As a kid growing up in the sixties I had an overactive imagination. As an adult I realized that sometimes the truth can be more amazing than fiction. Everybody has at least one good story to tell.

4 responses to “Mature Learners: Technology and the Fear Factor”

  1. Richard Schwier says :

    I love these videos! And it is pretty obvious that not all seniors fear technology. I’ve worked with seniors a lot, and while I’ve seen few who are comfortable experimenting and learning on their own (they think they’re getting it “wrong”), I do think most have a hunger to learn how to accomplish things they want to do, and they love to have a demonstration and a list of procedures to follow. One of the challenges is to teach anyone to generalize their experience and to be able to problem solve when something doesn’t work for them.

    I want these folks to teach them! 🙂

  2. Mark Behrend (@MatureTechUser) says :

    Thanks for your comments Rick. What I found interesting was the playfulness the couple displayed on camera…it was “candid camera” at its best. All it was missing was Allen Funt and a round of applause….(oops, dating myself here)
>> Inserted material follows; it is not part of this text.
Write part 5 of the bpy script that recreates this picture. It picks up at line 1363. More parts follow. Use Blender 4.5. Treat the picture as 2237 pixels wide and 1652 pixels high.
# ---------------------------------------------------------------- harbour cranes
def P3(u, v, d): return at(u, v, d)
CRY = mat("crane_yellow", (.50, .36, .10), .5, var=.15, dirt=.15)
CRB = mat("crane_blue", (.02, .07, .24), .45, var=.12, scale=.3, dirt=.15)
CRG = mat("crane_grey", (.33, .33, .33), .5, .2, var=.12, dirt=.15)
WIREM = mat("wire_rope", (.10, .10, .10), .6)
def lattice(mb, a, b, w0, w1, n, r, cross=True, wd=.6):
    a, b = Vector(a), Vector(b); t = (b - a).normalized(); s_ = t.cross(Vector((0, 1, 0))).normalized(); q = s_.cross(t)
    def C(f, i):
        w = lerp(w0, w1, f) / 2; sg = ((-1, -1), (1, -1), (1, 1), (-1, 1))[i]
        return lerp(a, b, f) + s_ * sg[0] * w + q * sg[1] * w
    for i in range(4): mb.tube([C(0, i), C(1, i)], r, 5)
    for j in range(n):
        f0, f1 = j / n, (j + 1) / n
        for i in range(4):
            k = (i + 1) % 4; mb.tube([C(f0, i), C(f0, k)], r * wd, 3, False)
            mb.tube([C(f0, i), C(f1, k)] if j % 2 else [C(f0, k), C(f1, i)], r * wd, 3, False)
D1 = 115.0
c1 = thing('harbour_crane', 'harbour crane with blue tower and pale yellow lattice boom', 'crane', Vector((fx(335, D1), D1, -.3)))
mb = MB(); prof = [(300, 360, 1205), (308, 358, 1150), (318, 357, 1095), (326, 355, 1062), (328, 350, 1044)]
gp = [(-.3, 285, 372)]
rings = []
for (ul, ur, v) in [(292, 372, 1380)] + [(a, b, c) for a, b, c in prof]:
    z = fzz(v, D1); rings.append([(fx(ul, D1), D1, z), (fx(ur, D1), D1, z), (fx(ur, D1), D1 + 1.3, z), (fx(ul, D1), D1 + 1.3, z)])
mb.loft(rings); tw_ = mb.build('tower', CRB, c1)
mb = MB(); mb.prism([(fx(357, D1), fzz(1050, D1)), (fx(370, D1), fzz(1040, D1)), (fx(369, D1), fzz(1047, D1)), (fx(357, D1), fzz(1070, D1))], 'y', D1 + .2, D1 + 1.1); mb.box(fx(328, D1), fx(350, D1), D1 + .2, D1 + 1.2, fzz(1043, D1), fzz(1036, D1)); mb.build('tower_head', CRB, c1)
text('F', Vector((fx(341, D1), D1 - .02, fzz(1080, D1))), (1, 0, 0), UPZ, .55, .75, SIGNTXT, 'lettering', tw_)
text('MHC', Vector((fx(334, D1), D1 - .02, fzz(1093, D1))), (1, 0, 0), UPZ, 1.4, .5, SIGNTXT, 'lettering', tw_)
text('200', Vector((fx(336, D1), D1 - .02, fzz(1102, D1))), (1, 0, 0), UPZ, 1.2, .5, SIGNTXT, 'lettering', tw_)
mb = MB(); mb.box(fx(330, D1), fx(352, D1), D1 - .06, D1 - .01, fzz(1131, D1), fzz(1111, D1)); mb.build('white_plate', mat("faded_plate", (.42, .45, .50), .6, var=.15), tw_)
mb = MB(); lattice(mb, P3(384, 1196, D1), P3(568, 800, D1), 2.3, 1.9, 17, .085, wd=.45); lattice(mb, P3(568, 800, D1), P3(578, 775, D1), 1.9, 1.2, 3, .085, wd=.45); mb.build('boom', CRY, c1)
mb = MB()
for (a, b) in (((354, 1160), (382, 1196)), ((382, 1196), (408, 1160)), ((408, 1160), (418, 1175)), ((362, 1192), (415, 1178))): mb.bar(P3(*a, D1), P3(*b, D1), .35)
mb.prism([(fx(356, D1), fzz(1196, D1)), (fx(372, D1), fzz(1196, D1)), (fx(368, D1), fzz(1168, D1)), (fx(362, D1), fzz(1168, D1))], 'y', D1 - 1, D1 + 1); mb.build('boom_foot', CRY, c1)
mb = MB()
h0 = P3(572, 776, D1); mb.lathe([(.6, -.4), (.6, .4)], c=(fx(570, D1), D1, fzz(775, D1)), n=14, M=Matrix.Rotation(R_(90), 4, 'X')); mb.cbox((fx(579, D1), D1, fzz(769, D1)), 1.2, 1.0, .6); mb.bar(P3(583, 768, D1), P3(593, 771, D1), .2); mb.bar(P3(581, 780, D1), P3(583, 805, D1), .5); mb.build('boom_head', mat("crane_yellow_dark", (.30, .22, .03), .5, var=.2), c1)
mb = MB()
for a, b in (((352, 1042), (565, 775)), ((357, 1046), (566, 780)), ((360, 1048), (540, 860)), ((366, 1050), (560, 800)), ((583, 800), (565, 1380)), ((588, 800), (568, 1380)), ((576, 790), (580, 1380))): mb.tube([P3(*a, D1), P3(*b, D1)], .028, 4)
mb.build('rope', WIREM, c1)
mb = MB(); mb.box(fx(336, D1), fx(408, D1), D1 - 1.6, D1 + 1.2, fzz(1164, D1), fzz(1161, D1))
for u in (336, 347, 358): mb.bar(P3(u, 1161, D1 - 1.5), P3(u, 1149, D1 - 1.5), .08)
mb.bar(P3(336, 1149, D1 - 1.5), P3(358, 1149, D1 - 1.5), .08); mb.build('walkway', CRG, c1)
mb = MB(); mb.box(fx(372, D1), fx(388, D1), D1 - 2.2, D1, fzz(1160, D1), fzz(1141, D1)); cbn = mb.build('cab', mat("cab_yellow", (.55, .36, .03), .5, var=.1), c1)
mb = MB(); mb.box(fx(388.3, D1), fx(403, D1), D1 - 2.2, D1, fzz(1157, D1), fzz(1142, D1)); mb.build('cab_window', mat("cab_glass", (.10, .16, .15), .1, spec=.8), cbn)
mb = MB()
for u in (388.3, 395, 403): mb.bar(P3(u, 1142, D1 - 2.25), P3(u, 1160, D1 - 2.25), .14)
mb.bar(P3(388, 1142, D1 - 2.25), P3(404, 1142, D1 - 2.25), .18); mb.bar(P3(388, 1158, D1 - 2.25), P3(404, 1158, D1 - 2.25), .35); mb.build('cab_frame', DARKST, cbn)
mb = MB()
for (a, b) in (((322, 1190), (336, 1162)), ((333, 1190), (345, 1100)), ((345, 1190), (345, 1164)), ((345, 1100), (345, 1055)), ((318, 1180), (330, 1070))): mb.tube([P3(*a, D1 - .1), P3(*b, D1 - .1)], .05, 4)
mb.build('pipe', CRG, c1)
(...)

  3. Jackie Behrend says :

    I suppose I am a senior, but I don’t feel like one most of the time, since I reitred from employment only 2 years ago. What I find is a sense of loss sometimes with technology changing so quickly. Everytime you turn on the TV, they are advertising some new technology, that of course will cost you more – but you must have it to stay ‘ in tune’. I used to take wonderful photographs and went into a camera store to get them printed. Then I would put them into a photo album (the ones that turned out) and admire them. Now I struggle with the digital cameras….get annoyed with the different menus and am never really satisfied with the end product. Then I have to transfer them to the computer and they are never printed, since I don’t feel comfortable saving them on a disk to take to a lab to print them. Yes it is easier seeing your photo immediately, but I honestly miss the good old days, when it was easier for me. I supposed you need to take courses or learn from someone who knows, but I find it frustrating still.

    • mbehrend says :

      Thanks for you comments Jackie. There are definitely things about new technology that make life easier for people. But that doesn’t mean they are necessarily better. We have become a generation of media users used to instant gratification. Instant messages, instant pictures. We have lost the art of learning patience.